The trial judge addressed only the issue of the duration of the bid bond. Since he did not consider the other matters raised by the Corporation, the Court of Appeal could not address them. It restricted its analysis to the matter of the bid bond. The court found that this issue made the bid materially non-compliant:

The scheme set out in the invitation to tender included a security requirement for the duration of time within which it may be accepted. There is a cost to securing a bid bond, no doubt proportionate in some fashion to its duration. On this requirement, at least, the bidder with the shorter security will incur lower costs, giving it an advantage. For that reason, acceptance of Silex’s bid could expose the Strata Corporation to a claim by a compliant bidder, of which there was one….

The court found it significant that the Corporation required Silex to extend the bond as a condition of further discussions towards conclusion of a contract. That request showed that security was important to the Corporation even though it was not aware of the issue of non-compliance.

Silex argued that an extension of the bid bond was not difficult to obtain, and that it was not uncommon for bid bonds that accompany bids to be for a shorter period than required. “While this may be so, it is not persuasive that such a default is non-material,” replied Justice Saunders and concluded that the trial judge was right: the mere presentation of Silex’s bid did not create Contract A.

Silex also contended that, if Contract A was not created by submission of its bid, it was created through acceptance by the representative of the Corporation.

A non-compliant bid is a counter-offer, said Justice Saunders.
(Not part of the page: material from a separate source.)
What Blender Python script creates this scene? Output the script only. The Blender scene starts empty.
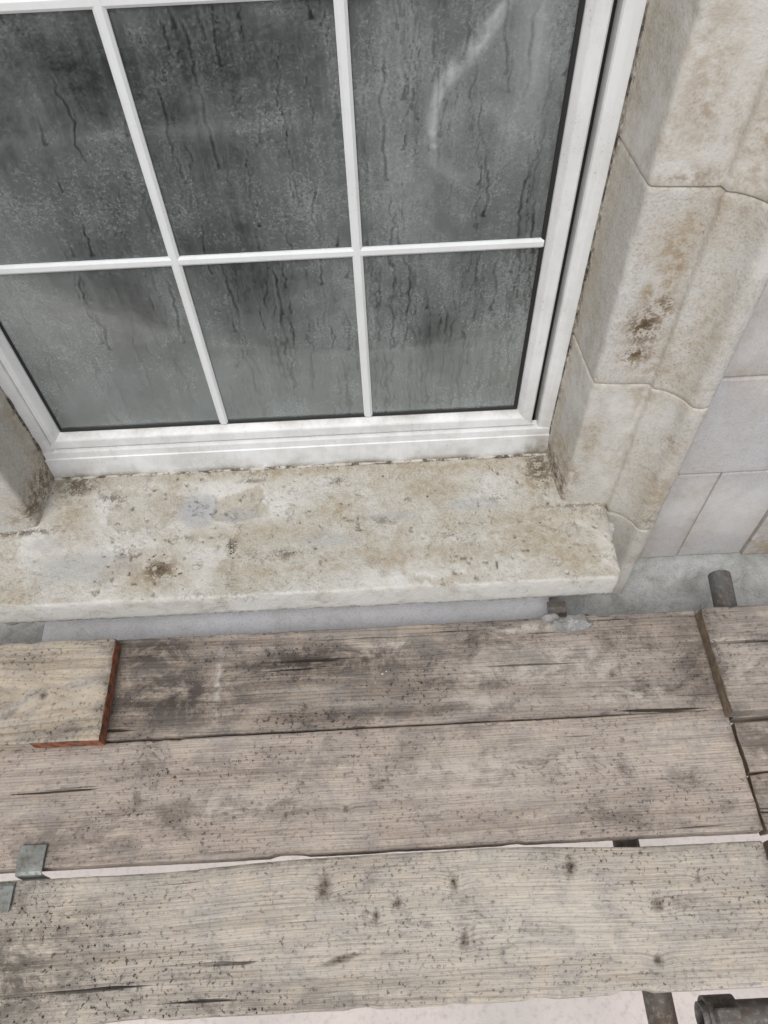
import bpy, math, random
import numpy as np
from mathutils import Matrix, Vector
random.seed(3); rng=np.random.RandomState(5)
scene=bpy.context.scene

# ---------------------------------------------------------------- numpy noise
def _h(ix,iy,s):
    n=(ix.astype(np.int64)*374761393+iy.astype(np.int64)*668265263+s*974634777)&0x7fffffff
    n=((n^(n>>13))*1274126177)&0x7fffffff
    return ((n^(n>>16))&0xffff)/65535.0
def vn(x,y,s=0):
    x=np.asarray(x,float);y=np.asarray(y,float)
    x,y=np.broadcast_arrays(x,y)
    ix=np.floor(x);iy=np.floor(y);fx=x-ix;fy=y-iy
    fx=fx*fx*(3-2*fx);fy=fy*fy*(3-2*fy)
    a=_h(ix,iy,s);b=_h(ix+1,iy,s);c=_h(ix,iy+1,s);d=_h(ix+1,iy+1,s)
    return (a*(1-fx)+b*fx)*(1-fy)+(c*(1-fx)+d*fx)*fy
def fbm(x,y,s=0,o=4):
    t=0;a=.5;n=0
    for k in range(o):
        t=t+a*vn(x*2**k,y*2**k,s+k*17);n+=a;a*=.5
    return t/n

# ---------------------------------------------------------------- node helper
class NT:
    def __init__(s,name):
        s.m=bpy.data.materials.new(name);s.m.use_nodes=True
        s.t=s.m.node_tree;s.t.nodes.clear()
        s.out=s.t.nodes.new('ShaderNodeOutputMaterial')
    def n(s,ty,ins={},**pr):
        nd=s.t.nodes.new(ty)
        for k,v in pr.items(): setattr(nd,k,v)
        for k,v in ins.items(): s.set(nd.inputs[k],v)
        return nd
    def set(s,i,v):
        if isinstance(v,bpy.types.NodeSocket): s.t.links.new(v,i)
        elif v is not None:
            if i.type=='RGBA' and len(v)==3: v=(*v,1)
            i.default_value=v
    def M(s,op,a,b=None,c=None,clamp=False):
        nd=s.n('ShaderNodeMath',operation=op);nd.use_clamp=clamp
        for k,v in enumerate((a,b,c)):
            if v is not None: s.set(nd.inputs[k],v)
        return nd.outputs[0]
    def mix(s,f,a,b,bl='MIX'):
        nd=s.n('ShaderNodeMix',data_type='RGBA',blend_type=bl)
        s.set(nd.inputs[0],f);s.set(nd.inputs[6],a);s.set(nd.inputs[7],b)
        return nd.outputs[2]
    def pos(s): return s.n('ShaderNodeTexCoord').outputs['Object']
    def sc(s,v,k):
        nd=s.n('ShaderNodeVectorMath',operation='MULTIPLY');s.set(nd.inputs[0],v);nd.inputs[1].default_value=k
        return nd.outputs[0]
    def noise(s,v,sc,d=4,r=.55,dist=0):
        return s.n('ShaderNodeTexNoise',{'Vector':v,'Scale':sc,'Detail':d,'Roughness':r,'Distortion':dist}).outputs[0]
    def step(s,v,a,b,lo=0,hi=1):
        nd=s.n('ShaderNodeMapRange',{0:v,1:a,2:b,3:lo,4:hi});nd.clamp=True
        return nd.outputs[0]
    def attr(s,nm): return s.n('ShaderNodeAttribute',attribute_name=nm).outputs['Fac']
    def bsdf(s,col,rough,bump=None,dist=.001,strength=1,**k):
        b=s.n('ShaderNodeBsdfPrincipled',{'Base Color':col,'Roughness':rough})
        for kk,v in k.items(): s.set(b.inputs[kk.replace('_',' ')],v)
        if bump is not None:
            bn=s.n('ShaderNodeBump',{'Height':bump,'Distance':dist,'Strength':strength})
            s.t.links.new(bn.outputs[0],b.inputs['Normal'])
        s.t.links.new(b.outputs[0],s.out.inputs[0]);return b

# ---------------------------------------------------------------- mesh helper
def link(o,parent=None):
    scene.collection.objects.link(o)
    if parent: o.parent=parent
    return o
def mesh(name,V,F,mats,parent=None,attrs={},smooth=False,fm=None):
    me=bpy.data.meshes.new(name);me.from_pydata([tuple(v) for v in V],[],F)
    for m in (mats if isinstance(mats,(list,tuple)) else [mats]): me.materials.append(m)
    for k,a in attrs.items():
        at=me.attributes.new(k,'FLOAT','POINT');at.data.foreach_set('value',np.asarray(a,dtype=np.float32).ravel())
    if smooth: me.polygons.foreach_set('use_smooth',[True]*len(me.polygons))
    if fm is not None: me.polygons.foreach_set('material_index',fm)
    me.update()
    return link(bpy.data.objects.new(name,me),parent)
def gridF(n,m,closed=False,off=0):
    F=[]
    mm=m if closed else m-1
    for i in range(n-1):
        for j in range(mm):
            j2=(j+1)%m
            F.append((off+i*m+j,off+i*m+j2,off+(i+1)*m+j2,off+(i+1)*m+j))
    return F
def empty(name):
    e=bpy.data.objects.new(name,None);e.empty_display_size=.1;return link(e)
def box(name,a,b,mat,parent=None,bev=.0,seg=2):
    x0,y0,z0=a;x1,y1,z1=b
    V=[(x0,y0,z0),(x1,y0,z0),(x1,y1,z0),(x0,y1,z0),(x0,y0,z1),(x1,y0,z1),(x1,y1,z1),(x0,y1,z1)]
    F=[(0,3,2,1),(4,5,6,7),(0,1,5,4),(1,2,6,5),(2,3,7,6),(3,0,4,7)]
    o=mesh(name,V,F,mat,parent)
    if bev>0:
        md=o.modifiers.new('b','BEVEL');md.width=bev;md.segments=seg;md.limit_method='ANGLE'
    return o
def tube(name,p,q,mat,parent=None,r=.0242,seg=28,wall=.004):
    p=Vector(p);q=Vector(q);d=(q-p).normalized();a=d.orthogonal().normalized();b=d.cross(a)
    V=[]
    prof=[(p,r),(q,r),(q,r-wall),(p,r-wall)]
    for c,rr in prof:
        for k in range(seg):
            t=2*math.pi*k/seg;V.append(c+a*math.cos(t)*rr+b*math.sin(t)*rr)
    F=[]
    for i in range(4):
        i2=(i+1)%4
        for k in range(seg):
            k2=(k+1)%seg;F.append((i*seg+k,i*seg+k2,i2*seg+k2,i2*seg+k))
    o=mesh(name,V,F,mat,parent)
    for pl in o.data.polygons: pl.use_smooth=True
    md=o.modifiers.new('e','EDGE_SPLIT');md.split_angle=.8
    return o

# ---------------------------------------------------------------- materials
def wood_mat(name,light,mid,dark,seed,rings=.006,grey=(.22,.21,.2),stainc=(.05,.04,.033),mold=.3,ringw=.36):
    t=NT(name);p=t.pos();sx=t.n('ShaderNodeSeparateXYZ',{0:p})
    g=t.attr('g');kn=t.attr('knot');st=t.attr('stain');pa=t.attr('pale');x=sx.outputs[0]
    def cv(a,b):
        return t.n('ShaderNodeCombineXYZ',{0:t.M('MULTIPLY',x,a),1:t.M('MULTIPLY',g,b),2:float(seed)}).outputs[0]
    fib=t.noise(cv(11,300),1,4,.72)
    med=t.noise(cv(2.6,58),1,5,.74)
    off=t.noise(cv(1.1,18),1,2,.5)
    rg=t.M('SINE',t.M('ADD',t.M('MULTIPLY',g,6.283/rings),t.M('MULTIPLY',off,22)))
    rg=t.step(rg,.2,1)
    rg=t.M('MULTIPLY',rg,t.step(med,.36,.56,.1,1))
    bl=t.noise(t.sc(p,(1,2.2,1)),3.4+seed*.13,5,.72,.6)
    bl2=t.noise(t.sc(p,(1,1.3,1)),13,6,.78,.5)
    fine=t.noise(p,125,3,.7)
    c=t.mix(t.step(bl,.40,.58),light,mid)
    c=t.mix(t.step(bl2,.43,.58,0,.85),c,grey)
    c=t.mix(t.M('MULTIPLY',rg,ringw),c,dark)
    c=t.mix(t.step(med,.50,.72,0,.45),c,dark)
    c=t.mix(t.step(med,.46,.30,0,.32),c,t.mix(.5,light,(.72,.68,.61)))
    c=t.mix(t.step(fib,.52,.78,0,.55),c,t.mix(.65,c,(0.03,.025,.02)))
    c=t.mix(t.step(fib,.46,.28,0,.28),c,t.mix(.5,c,(.80,.76,.70)))
    c=t.mix(t.step(fine,.52,.70,0,.5),c,t.mix(.6,c,(.06,.052,.045)))
    c=t.mix(t.M('MULTIPLY',pa,t.step(bl2,.56,.44),clamp=True),c,t.mix(.6,light,(.62,.60,.56)))
    sm=t.M('MULTIPLY',st,t.step(t.M('ADD',t.M('MULTIPLY',bl2,.75),t.M('MULTIPLY',med,.25)),.40,.54))
    c=t.mix(t.M('MULTIPLY',sm,.92,clamp=True),c,stainc)
    dirt=t.M('MULTIPLY',t.step(bl2,.53,.64),t.step(bl,.46,.56))
    c=t.mix(t.M('MULTIPLY',dirt,.7),c,t.mix(.5,stainc,dark))
    sp=t.M('MULTIPLY',t.step(fine,.57,.63),t.step(bl,.43,.58,.12,1))
    sp=t.M('MULTIPLY',sp,t.M('ADD',mold,st,clamp=True))
    c=t.mix(sp,c,(.035,.03,.027))
    ck=t.step(t.noise(cv(2.4,88),1,2,.5),.665,.70)
    ck=t.M('MULTIPLY',ck,t.step(off,.48,.56))
    c=t.mix(t.M('MULTIPLY',ck,.9),c,(.02,.016,.013))
    kk=t.M('ADD',kn,t.M('MULTIPLY',t.M('SUBTRACT',bl2,.5),1.1))
    kk=t.M('ADD',kk,t.M('MULTIPLY',t.M('SUBTRACT',fine,.5),.7))
    kk=t.M('MULTIPLY',kk,t.step(kn,0,.15))
    c=t.mix(t.step(kk,.35,1.0,0,.75),c,(.12,.09,.065))
    c=t.mix(t.step(kk,.92,1.15,0,.85),c,(.03,.022,.017))
    h=t.M('ADD',t.M('MULTIPLY',fib,1.0),t.M('MULTIPLY',med,1.8))
    h=t.M('SUBTRACT',h,t.M('MULTIPLY',ck,2.0))
    t.bsdf(c,.88,h,.0015,1.0,Specular_IOR_Level=.2)
    return t.m
def endgrain(name,col):
    t=NT(name);p=t.pos()
    n=t.noise(p,60,5,.6)
    c=t.mix(t.step(n,.35,.7,0,.75),col,(.07,.045,.03))
    t.bsdf(c,.85,n,.002);return t.m

def stone_mat(name,ca,cb,brown=(.24,.17,.09),warm=.5,speck=.6,green=0,scale=1,bumpd=.0012,flake=0,grit=.35):
    t=NT(name);p=t.pos()
    a=t.noise(p,2.6*scale,4,.6,.5);b=t.noise(p,10*scale,6,.70,.4);f=t.noise(p,240,3,.65);m=t.noise(p,55,5,.7)
    c=t.mix(t.step(a,.38,.62),ca,cb)
    c=t.mix(t.step(b,.48,.66,0,warm),c,t.mix(.5,cb,brown))
    b2=t.noise(t.sc(p,(1,1,.6)),5.0*scale,6,.76,1.0)
    c=t.mix(t.step(b2,.53,.67,0,warm*.85),c,brown)
    c=t.mix(t.step(b2,.47,.36,0,.6),c,t.mix(.6,ca,(.64,.64,.63)))
    if green:
        c=t.mix(t.step(t.M('ADD',b,t.attr('green')),.4,.75,0,green),c,(.20,.21,.18))
    h=t.M('ADD',t.M('MULTIPLY',f,.7),t.M('MULTIPLY',m,1.5))
    if flake:
        n1=t.noise(p,26,6,.72,.4);fl=t.step(n1,.595,.615)
        fl=t.M('MULTIPLY',fl,t.step(a,.42,.6,.2,1))
        c=t.mix(t.M('MULTIPLY',fl,flake),c,(.60,.59,.56));h=t.M('ADD',h,t.M('MULTIPLY',fl,.7))
        fl2=t.step(n1,.41,.37);c=t.mix(t.M('MULTIPLY',fl2,.4),c,(.27,.245,.20))
    c=t.mix(t.step(f,.48,.68,0,grit),c,t.mix(.7,c,(.10,.09,.07)))
    c=t.mix(t.step(f,.45,.3,0,grit),c,t.mix(.4,c,(.75,.74,.70)))
    c=t.mix(t.step(m,.52,.68,0,grit*1.2),c,t.mix(.5,c,(.18,.15,.11)))
    br=t.attr('brown');dk=t.attr('darkst');gr=t.attr('greyst');li=t.attr('lightst')
    c=t.mix(t.M('MULTIPLY',li,t.step(b,.62,.45,.35,1),clamp=True),c,(.64,.63,.595))
    c=t.mix(t.M('MULTIPLY',gr,t.step(m,.30,.5,.6,.95),clamp=True),c,(.39,.39,.385))
    c=t.mix(t.M('MULTIPLY',br,t.step(m,.34,.56,.15,.95),clamp=True),c,brown)
    sp=t.step(f,.60,.66)
    sp=t.M('MULTIPLY',sp,t.M('ADD',t.step(b,.52,.66,.02,speck),dk,clamp=True))
    c=t.mix(t.M('MULTIPLY',sp,.75),c,(.06,.045,.03))
    dd=t.M('MULTIPLY',dk,t.step(t.M('ADD',t.M('MULTIPLY',m,.65),t.M('MULTIPLY',f,.35)),.47,.54),clamp=True)
    c=t.mix(t.M('MULTIPLY',dd,.88),c,(.075,.048,.028))
    h=t.M('SUBTRACT',h,t.M('MULTIPLY',dd,1.2))
    t.bsdf(c,.92,h,bumpd,1,Specular_IOR_Level=.15);return t.m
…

The contract created by acceptance of a counter-offer is not Contract A. Being an offer in terms somewhat different from those required by the invitation to bid, acceptance creates a contract different in some respects from Contract A. The counter-offer theory cannot found a claim in damages for breach of Contract A.

However, acceptance of a counter-offer for the work could create some contractual obligation to conclude a contract in much the same manner as acceptance of a materially compliant bid creates an obligation to conclude Contract B. There may be a claim there, but that is a different matter.

The Court dismissed Silex’s appeal.

British Columbia Court of Appeal
   Rowles, Prowse and Saunders JJ.A.